The lines beneath this instruction, from the first through the one containing "measured in millimetres", must be transcribed exactly; no other line belongs in the output.
Available records start
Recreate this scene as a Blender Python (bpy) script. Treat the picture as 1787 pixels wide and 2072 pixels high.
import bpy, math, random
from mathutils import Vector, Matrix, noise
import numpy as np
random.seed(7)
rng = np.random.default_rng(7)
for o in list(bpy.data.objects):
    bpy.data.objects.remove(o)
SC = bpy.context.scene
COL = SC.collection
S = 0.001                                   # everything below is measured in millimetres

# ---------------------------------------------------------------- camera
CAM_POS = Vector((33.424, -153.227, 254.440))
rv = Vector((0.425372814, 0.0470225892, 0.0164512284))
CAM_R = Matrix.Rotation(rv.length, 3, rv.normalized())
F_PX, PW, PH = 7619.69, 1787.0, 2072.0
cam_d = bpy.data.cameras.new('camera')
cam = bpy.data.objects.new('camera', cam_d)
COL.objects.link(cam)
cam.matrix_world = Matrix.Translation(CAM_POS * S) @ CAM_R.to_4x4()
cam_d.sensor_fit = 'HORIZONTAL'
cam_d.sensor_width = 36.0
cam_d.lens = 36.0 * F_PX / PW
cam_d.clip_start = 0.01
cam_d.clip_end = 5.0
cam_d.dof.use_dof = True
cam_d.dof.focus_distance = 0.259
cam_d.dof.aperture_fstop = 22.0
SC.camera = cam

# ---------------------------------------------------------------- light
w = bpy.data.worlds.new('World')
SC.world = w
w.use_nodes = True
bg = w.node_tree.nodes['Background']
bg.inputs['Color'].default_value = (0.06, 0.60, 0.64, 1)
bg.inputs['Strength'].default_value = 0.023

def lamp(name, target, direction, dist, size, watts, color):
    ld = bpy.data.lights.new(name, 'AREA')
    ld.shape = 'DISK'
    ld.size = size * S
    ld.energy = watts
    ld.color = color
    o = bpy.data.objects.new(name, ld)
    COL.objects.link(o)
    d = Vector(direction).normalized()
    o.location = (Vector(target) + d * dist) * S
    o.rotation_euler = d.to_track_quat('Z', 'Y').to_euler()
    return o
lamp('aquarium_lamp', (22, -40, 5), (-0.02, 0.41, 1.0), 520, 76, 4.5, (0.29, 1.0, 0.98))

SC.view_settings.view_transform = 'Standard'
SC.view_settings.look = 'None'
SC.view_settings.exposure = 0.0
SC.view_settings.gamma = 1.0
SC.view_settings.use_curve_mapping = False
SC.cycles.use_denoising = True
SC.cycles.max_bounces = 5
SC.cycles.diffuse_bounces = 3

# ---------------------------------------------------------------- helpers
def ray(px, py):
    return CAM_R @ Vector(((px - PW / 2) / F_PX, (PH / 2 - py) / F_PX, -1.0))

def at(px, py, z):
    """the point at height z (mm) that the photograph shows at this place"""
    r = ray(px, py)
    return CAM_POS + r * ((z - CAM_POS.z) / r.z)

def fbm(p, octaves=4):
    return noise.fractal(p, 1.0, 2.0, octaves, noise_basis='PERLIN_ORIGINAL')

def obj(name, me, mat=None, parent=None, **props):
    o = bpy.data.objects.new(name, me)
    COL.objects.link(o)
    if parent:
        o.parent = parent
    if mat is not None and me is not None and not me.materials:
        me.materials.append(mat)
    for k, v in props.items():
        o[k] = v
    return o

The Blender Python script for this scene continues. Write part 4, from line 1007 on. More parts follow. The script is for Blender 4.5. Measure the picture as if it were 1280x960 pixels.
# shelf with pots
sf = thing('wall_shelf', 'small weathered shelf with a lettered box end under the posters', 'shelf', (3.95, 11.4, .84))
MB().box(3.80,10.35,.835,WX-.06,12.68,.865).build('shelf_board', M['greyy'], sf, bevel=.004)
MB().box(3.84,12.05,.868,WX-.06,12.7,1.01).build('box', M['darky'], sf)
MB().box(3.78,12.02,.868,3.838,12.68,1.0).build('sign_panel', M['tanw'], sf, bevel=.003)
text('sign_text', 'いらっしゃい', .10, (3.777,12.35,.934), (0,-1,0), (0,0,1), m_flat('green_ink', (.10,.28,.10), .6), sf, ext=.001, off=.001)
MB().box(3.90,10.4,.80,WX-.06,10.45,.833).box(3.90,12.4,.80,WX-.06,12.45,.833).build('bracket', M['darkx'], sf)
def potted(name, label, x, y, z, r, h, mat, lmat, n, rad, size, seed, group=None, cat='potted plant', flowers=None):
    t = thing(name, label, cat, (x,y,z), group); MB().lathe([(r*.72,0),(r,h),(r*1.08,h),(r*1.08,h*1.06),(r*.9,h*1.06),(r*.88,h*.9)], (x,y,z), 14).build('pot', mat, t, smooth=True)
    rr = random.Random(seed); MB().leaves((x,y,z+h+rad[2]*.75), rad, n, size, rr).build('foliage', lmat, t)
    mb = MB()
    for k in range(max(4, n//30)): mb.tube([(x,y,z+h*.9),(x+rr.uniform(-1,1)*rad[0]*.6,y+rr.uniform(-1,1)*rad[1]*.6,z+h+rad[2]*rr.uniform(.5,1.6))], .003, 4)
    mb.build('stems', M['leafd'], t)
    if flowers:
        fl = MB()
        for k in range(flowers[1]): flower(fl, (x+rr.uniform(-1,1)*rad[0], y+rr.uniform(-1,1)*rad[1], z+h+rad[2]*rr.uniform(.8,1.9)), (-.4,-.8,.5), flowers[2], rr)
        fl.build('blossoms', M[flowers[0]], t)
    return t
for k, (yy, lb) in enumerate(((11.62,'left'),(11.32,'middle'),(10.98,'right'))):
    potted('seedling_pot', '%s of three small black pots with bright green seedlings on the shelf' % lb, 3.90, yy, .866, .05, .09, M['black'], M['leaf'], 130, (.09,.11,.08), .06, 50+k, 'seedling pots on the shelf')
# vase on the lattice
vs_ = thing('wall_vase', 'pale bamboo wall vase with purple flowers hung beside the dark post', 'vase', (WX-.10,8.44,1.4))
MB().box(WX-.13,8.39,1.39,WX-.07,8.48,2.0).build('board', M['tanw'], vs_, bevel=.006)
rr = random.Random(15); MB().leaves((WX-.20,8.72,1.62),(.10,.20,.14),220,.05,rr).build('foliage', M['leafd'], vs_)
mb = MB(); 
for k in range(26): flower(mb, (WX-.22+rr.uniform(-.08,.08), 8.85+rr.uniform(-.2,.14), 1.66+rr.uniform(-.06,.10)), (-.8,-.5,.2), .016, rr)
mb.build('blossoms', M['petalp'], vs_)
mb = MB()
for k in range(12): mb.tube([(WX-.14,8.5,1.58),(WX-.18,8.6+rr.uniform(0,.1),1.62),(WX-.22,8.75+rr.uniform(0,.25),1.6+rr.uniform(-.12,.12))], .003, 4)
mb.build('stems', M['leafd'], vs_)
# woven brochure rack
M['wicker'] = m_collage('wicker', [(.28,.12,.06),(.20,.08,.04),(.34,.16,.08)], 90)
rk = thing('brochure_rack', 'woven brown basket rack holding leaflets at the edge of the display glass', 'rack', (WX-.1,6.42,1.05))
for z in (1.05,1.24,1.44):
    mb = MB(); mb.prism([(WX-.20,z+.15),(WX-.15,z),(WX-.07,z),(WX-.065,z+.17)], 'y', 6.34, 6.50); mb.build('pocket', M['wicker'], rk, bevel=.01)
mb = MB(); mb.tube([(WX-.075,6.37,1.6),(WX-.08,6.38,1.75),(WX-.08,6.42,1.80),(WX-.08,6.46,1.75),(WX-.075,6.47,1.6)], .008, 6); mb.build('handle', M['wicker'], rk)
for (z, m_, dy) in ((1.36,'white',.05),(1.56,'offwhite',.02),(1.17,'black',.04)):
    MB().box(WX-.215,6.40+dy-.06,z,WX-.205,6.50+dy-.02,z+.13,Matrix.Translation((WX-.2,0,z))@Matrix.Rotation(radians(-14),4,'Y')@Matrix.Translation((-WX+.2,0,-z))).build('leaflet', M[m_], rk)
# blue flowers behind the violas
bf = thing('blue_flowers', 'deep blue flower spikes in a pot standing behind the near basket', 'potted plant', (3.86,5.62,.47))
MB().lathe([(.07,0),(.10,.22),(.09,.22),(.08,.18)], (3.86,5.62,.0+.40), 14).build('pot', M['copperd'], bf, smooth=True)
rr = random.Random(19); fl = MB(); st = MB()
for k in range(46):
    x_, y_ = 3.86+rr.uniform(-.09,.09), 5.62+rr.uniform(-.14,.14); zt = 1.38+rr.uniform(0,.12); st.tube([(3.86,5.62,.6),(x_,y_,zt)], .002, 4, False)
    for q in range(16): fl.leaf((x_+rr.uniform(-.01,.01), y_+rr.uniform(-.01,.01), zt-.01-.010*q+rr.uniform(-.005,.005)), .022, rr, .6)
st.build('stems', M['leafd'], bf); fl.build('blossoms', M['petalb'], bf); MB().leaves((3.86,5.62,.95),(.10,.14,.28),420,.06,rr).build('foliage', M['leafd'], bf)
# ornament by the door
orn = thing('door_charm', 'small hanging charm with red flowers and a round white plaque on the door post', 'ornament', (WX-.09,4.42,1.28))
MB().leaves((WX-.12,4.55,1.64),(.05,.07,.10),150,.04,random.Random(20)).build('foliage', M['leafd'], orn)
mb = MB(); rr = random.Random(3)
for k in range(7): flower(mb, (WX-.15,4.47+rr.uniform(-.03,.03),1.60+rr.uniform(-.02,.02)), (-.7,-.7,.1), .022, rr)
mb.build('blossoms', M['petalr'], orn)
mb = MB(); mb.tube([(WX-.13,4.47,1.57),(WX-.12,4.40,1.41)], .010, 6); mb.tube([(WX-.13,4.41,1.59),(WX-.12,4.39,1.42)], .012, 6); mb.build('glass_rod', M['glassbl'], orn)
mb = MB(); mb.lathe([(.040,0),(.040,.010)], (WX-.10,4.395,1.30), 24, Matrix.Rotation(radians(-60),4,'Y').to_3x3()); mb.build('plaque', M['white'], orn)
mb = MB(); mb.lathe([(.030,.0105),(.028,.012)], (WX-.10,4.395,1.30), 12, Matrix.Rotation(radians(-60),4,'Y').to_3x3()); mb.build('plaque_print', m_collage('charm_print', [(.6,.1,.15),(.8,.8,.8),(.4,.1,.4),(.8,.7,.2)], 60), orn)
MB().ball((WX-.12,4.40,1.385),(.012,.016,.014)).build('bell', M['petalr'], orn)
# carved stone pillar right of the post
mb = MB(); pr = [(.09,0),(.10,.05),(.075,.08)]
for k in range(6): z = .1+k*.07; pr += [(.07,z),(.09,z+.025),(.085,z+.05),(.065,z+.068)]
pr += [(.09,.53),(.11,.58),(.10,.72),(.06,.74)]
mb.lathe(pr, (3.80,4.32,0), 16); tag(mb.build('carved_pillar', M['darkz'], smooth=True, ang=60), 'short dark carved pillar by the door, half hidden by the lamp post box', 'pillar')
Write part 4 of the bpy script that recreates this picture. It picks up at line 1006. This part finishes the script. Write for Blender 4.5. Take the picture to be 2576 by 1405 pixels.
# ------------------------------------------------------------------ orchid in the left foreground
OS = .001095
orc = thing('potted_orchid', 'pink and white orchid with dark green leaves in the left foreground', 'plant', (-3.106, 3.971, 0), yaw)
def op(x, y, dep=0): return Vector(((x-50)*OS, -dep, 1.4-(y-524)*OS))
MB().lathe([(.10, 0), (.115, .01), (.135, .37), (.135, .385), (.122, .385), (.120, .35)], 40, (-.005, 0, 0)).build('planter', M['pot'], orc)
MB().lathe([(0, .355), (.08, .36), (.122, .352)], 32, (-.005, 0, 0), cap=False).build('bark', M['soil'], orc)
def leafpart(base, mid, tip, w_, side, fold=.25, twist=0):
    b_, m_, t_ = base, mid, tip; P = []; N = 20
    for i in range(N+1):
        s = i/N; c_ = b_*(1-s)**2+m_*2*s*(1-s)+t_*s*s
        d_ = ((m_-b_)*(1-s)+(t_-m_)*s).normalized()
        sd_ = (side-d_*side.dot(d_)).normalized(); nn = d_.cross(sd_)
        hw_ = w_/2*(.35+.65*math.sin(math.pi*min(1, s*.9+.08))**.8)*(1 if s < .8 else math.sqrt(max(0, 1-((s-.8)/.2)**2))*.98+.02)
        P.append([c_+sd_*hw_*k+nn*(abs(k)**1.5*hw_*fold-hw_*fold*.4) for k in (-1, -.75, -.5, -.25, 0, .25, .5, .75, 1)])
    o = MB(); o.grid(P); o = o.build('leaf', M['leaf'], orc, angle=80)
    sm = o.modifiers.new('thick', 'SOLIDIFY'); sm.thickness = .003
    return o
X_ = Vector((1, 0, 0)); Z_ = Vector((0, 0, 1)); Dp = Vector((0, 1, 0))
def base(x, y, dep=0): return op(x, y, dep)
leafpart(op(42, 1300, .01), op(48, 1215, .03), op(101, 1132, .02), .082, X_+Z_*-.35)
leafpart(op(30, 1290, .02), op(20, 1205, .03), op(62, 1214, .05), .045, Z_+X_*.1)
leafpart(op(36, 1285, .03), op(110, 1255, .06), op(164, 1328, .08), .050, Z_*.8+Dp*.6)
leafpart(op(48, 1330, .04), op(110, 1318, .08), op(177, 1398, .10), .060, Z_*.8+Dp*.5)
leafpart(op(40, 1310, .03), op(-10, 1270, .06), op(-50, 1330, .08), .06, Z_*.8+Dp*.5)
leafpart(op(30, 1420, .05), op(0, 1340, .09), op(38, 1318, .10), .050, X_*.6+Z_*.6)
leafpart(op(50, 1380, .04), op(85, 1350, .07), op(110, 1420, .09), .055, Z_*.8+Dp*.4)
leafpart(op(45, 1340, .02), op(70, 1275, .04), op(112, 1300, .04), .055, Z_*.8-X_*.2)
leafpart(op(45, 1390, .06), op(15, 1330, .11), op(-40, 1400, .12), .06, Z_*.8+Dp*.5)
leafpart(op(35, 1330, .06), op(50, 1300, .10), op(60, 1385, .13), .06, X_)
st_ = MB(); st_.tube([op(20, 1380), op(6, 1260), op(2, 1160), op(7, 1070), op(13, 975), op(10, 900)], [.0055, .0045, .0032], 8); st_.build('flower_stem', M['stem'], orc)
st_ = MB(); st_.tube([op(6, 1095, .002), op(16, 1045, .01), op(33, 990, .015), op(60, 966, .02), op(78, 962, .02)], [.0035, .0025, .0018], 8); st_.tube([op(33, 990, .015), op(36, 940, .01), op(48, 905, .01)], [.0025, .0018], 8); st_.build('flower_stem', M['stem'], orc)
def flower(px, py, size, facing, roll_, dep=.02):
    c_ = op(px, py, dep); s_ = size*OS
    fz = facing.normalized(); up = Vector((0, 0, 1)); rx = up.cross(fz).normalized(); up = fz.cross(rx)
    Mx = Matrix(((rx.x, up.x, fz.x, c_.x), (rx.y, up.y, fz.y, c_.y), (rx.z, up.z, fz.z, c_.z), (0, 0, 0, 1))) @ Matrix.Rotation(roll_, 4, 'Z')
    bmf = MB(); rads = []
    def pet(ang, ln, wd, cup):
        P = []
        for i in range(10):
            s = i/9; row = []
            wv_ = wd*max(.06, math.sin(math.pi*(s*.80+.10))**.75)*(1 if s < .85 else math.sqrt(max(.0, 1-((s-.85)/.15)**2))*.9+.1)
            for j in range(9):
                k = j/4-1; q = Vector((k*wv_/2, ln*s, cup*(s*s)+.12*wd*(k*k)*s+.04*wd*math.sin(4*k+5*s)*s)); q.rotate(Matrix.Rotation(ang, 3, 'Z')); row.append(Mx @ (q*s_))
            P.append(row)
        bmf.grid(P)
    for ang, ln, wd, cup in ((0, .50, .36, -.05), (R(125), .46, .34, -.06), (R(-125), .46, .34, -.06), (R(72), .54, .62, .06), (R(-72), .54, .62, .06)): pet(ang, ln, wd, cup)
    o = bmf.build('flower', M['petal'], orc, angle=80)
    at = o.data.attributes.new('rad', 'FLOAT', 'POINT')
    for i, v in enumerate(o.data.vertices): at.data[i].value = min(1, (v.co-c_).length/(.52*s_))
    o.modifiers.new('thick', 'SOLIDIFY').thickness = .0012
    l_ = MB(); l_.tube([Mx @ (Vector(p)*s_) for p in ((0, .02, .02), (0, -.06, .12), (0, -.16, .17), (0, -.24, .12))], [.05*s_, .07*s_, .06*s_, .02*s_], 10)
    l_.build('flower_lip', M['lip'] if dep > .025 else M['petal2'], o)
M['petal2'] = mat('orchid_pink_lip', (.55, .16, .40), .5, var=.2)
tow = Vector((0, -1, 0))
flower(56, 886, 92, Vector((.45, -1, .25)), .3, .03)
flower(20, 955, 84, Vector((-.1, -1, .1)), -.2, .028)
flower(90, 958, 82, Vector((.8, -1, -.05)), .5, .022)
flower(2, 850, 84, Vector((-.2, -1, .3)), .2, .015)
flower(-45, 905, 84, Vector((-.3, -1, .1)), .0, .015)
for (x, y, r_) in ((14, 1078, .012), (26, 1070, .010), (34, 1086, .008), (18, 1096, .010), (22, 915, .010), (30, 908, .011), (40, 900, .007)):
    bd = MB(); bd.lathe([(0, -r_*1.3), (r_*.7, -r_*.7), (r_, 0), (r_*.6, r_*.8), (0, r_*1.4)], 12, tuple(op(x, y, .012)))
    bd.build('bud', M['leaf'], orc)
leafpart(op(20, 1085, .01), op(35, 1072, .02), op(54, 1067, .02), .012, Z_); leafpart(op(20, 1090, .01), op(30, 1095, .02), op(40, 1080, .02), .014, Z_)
Available records end
→ **Answer in full**:
Recreate this scene as a Blender Python (bpy) script. Treat the picture as 1787 pixels wide and 2072 pixels high.
import bpy, math, random
from mathutils import Vector, Matrix, noise
import numpy as np
random.seed(7)
rng = np.random.default_rng(7)
for o in list(bpy.data.objects):
    bpy.data.objects.remove(o)
SC = bpy.context.scene
COL = SC.collection
S = 0.001                                   # everything below is measured in millimetres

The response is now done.